Take interior lighting, for example. The lighting consultant specified a comprehensive lighting solution that tied together a suite of illumination technology, including lighting controls, motorized window shades, digital ballasts and LED drivers, and sensors.

“Our lighting design always endeavors to support architectural design. For Simplot HQ, our design for electric lighting and controls supplemented and complemented the architectural design because of the narrow floor plates designed by Adamson Associates. This allowed building occupants to benefit from maximum daylight contributions and maximum exterior views to the beautiful Idaho mountains,” explains the project’s lighting design consultant, Suzanne Branch, AIA, of LuM Architectural Lighting Design.

Photo © Casey Dunn Photography

The challenge for the lighting design team was to blend electric light with the variability of daylight to create a fully realized human-centric experience, free of shadows and glare and customized to optimize worker activity. “Whether they were between fixtures or right under a fixture, the employees needed lighting tuned to maintain 35 foot-candles at 30 inches above the floor, typical workstation height,” Branch says.

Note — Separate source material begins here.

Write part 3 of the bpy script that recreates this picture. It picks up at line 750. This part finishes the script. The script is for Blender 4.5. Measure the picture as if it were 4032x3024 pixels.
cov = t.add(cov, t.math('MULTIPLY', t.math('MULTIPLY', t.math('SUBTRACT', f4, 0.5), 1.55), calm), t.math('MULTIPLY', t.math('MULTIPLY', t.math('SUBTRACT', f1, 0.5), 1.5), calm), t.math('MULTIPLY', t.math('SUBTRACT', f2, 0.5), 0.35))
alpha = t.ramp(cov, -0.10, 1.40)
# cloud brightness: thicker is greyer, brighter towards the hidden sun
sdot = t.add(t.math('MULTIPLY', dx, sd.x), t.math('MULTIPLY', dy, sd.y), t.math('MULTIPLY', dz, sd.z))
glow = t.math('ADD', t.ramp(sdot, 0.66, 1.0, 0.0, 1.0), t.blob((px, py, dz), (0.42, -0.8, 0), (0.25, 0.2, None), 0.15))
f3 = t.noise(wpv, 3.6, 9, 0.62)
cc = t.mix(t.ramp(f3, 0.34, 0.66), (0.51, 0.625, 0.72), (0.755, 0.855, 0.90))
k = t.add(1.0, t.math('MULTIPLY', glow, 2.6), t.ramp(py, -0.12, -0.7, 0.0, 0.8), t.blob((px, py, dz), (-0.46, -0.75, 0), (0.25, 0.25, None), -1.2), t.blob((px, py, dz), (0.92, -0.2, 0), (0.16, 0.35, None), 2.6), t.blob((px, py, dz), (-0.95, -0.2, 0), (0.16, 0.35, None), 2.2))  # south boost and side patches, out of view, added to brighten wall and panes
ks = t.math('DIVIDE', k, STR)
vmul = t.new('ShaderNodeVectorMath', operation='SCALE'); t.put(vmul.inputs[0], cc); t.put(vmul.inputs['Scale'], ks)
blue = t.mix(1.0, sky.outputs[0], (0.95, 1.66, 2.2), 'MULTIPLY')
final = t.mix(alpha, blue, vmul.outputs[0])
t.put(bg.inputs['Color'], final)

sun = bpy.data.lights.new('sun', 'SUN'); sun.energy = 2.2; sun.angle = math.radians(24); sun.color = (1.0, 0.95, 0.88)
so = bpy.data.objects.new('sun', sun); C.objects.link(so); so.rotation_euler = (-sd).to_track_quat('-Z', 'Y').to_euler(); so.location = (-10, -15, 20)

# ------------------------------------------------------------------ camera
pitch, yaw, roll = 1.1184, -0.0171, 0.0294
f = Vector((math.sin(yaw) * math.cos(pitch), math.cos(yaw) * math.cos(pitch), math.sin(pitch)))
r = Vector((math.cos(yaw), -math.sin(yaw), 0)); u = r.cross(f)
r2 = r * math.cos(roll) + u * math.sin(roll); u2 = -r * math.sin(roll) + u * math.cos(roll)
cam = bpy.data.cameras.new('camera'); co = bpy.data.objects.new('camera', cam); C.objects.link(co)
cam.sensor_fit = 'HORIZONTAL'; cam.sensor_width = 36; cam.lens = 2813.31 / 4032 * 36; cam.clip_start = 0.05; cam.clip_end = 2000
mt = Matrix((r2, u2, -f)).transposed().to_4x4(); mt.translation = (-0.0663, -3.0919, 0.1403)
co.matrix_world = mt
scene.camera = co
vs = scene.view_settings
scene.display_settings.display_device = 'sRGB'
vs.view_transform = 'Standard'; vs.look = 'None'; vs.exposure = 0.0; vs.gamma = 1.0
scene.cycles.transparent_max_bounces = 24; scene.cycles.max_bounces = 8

Several factors came into play:

  • Daylighting. The daylight zone or corridor extends inside about 15 feet from the exterior wall. To maximize natural light, private offices were moved away from exterior walls. Daylight harvesting sensors constantly monitor outside conditions.
  • Sun Positioning. “We worked with the Idaho National Laboratory to analyze the enclosure for sun positioning levels at every hour of every day throughout the year,” Metzger says. The design team used the daylighting studies to anticipate maximum natural light levels from any point inside the building.
  • Dynamic Shading. Automated shades controlled natural light levels throughout the structure, especially harmful glare. “The shade material allows abundant daylight in while cutting out glare,” Branch says.
  • Precise Dimming. The lighting team fine-tuned the dimming levels of all fixtures within the building. “Every open office area, every private office, every conference room, every breakout or break room were precisely dimmed,” Branch explains. “These fixtures dim gently and slowly, so no one using that space would be aware of any light change.”
  • Lighting Control Management. Branch specified the lighting and shading manufacturer Lutron, a company widely known for its leadership and innovations in human-centric lighting. “Lutron’s system manages the sensors, automated shades, digital ballasts, and LED drivers into a seamless experience,” Branch says. “Lutron is always at the forefront of lighting technology. I trust them implicitly.”

The Simplot headquarters has been open for about two years. The owners are thrilled, according to Metzger. And the lighting system? “We are delighted that the architectural design, interior design, lighting and controls designs all work symbiotically to create opportunities for the Simplot building, itself, to contribute significantly to the well-being of the company’s employees,” says Branch.